300 Positioned as the Ultimate Fanboy Movie, this adaptation of the Frank Miller graphic novel is indeed ferocious enough to satisfy basement-dwellers with its gore, violence and chest-pounding machismo while savvy enough to downplay the homoeroticism that will ever-so-subtly cause heretofore unexplained stirrings in the loins of these same armchair warriors. Yet for all its brutality, 300 has as much chance of satisfying a sizable female contingent, since it's ultimately a beefcake calendar posing as a motion picture (interesting, then, that the lockstep online trolls attack anyone who doesn't rave about the film as being like "a girl"). Beyond its demographic-targeting, however, its greatest claim to fame is that it's positioning itself as the next step on the evolutionary CGI ladder, offering (in the words of director and cowriter Zack Snyder) "a true experience unlike anything you've ever seen before." Snyder was responsible for the surprisingly accomplished Dawn of the Dead remake three years ago, but here he seems to have been swallowed up by the enormity of the project, which depersonalizes the major players in the battle between the Spartans and the Persians to such a degree that one ends up feeling more sympathy for the shields that end up receiving the brunt of the sword blows and arrow piercings. 300 contains a handful of staggering images -- and, for once, the color-deprived shooting style fits the tale being spun -- but Sin City, a previous adaptation of a Miller work, offered more variety in its characterizations and, more importantly, in its cutting-edge visual landscape. **1/2

WILD HOGS This simple-minded comedy has the audacity to reference Deliverance in one scene, yet the only folks who'll be squealing like a pig are the ones who fork over 10 bucks, only to find themselves royally screwed after enduring its inanities. Four Cincinnati bunglers (John Travolta, Tim Allen, Martin Lawrence and William H. Macy), each suffering though some pathetic form of mid-life crisis, decide to embark on a road trip to the West Coast. They mount their motorcycles with the intent of rediscovering life's little pleasures, but it's not long before these queasy riders are having to cope with menacing bikers, "bomb"-dropping birds and a homosexual highway patrolman (John C. McGinley). The "gay panic" humor is so rampant that it's reasonable to wonder if cast and crew members wrapped each shooting day by beating up a homosexual off-screen.
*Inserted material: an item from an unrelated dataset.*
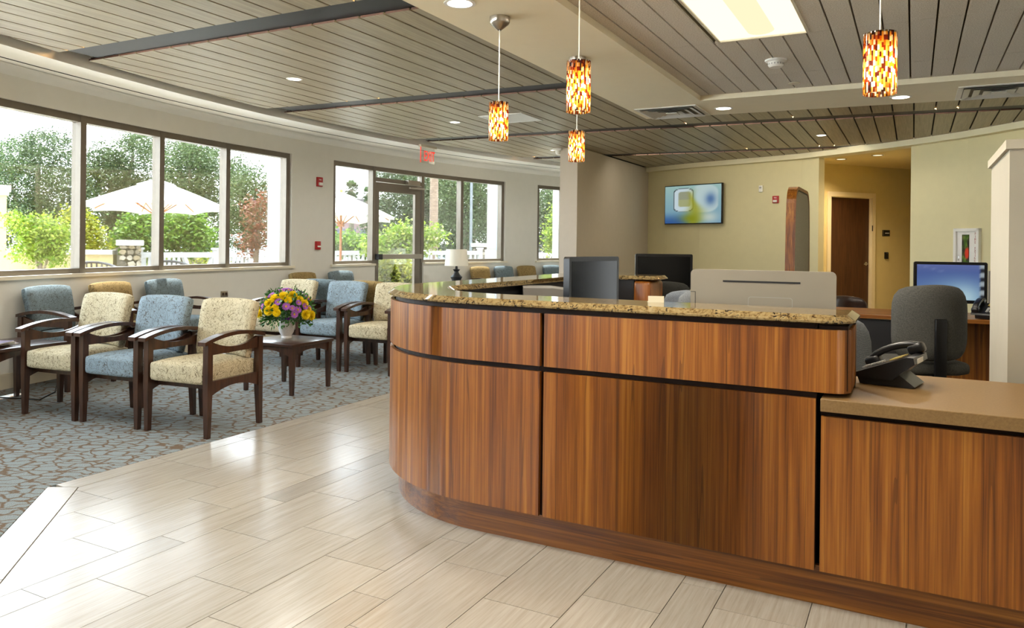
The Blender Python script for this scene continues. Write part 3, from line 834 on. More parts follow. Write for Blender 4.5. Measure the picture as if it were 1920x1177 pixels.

Scatological humor also gets a workout, and there's a late-inning cameo by a Ghost Rider cast member who at this point in his career seems resigned to parodying himself. Speaking of Ghost Rider, there's nothing in this alleged comedy (and companion biker flick) nearly as amusing as the revelation that there's a song on the GR soundtrack called "Satan's Penis." Then again, given all the middle-aged paunch on display in this film, it's perhaps a missed opportunity that no one had the foresight to pen a ditty called "Tim Allen's Beer Gut." *1/2

ZODIAC Refusing to wear out its welcome even at 160 minutes, Zodiac is a satisfying hybrid of a police procedural (think L.A. Confidential), a journalism yarn (think All the President's Men) and a serial killer flick (think The Silence of the Lambs). That it doesn't come close to breathing the rarefied air of the three aforementioned classics isn't necessarily meant as a put-down, but it's clear that David Fincher's new movie doesn't provide the same level of either visceral thrills or sublime plotting as its predecessors. Instead, Fincher (Seven, Fight Club) and scripter James Vanderbilt prefer to keep most emotions in check, putting their heads down and dutifully relating the real-life story of how a notorious murderer managed to elude the authorities for decades. Working from a book by Robert Graysmith, the film casts Jake Gyllenhaal as Graysmith, a San Francisco Chronicle cartoonist who becomes obsessed with uncovering the truth behind the series of grisly slayings plaguing the Bay Area. Yet Graysmith isn't alone in his fanatical devotion to the case: The mystery also haunts the dreams of Chronicle reporter Paul Avery (Robert Downey Jr.) and detective Dave Toschi (Mark Ruffalo), and as the years march on, the trio's pursuit of justice (or is it merely ego gratification?) begins to take its toll on health, marriage and career. Methodical in its storytelling yet purposely ambiguous in its intentions, Zodiac is a welcome change from the witless murder-mysteries that usually clog our multiplexes. ***

OPENS WEDNESDAY, APRIL 4:

ARE WE DONE YET?: Ice Cube, Nia Long.

FIREHOUSE DOG: Bruce Greenwood, Josh Hutcherson.

OPENS THURSDAY, APRIL 5:

THE REAPING: Hilary Swank, AnnaSophia Robb.

OPENS FRIDAY, APRIL 6:

GRINDHOUSE: Kurt Russell, Rose McGowan.

THE HOAX: Richard Gere, Alfred Molina.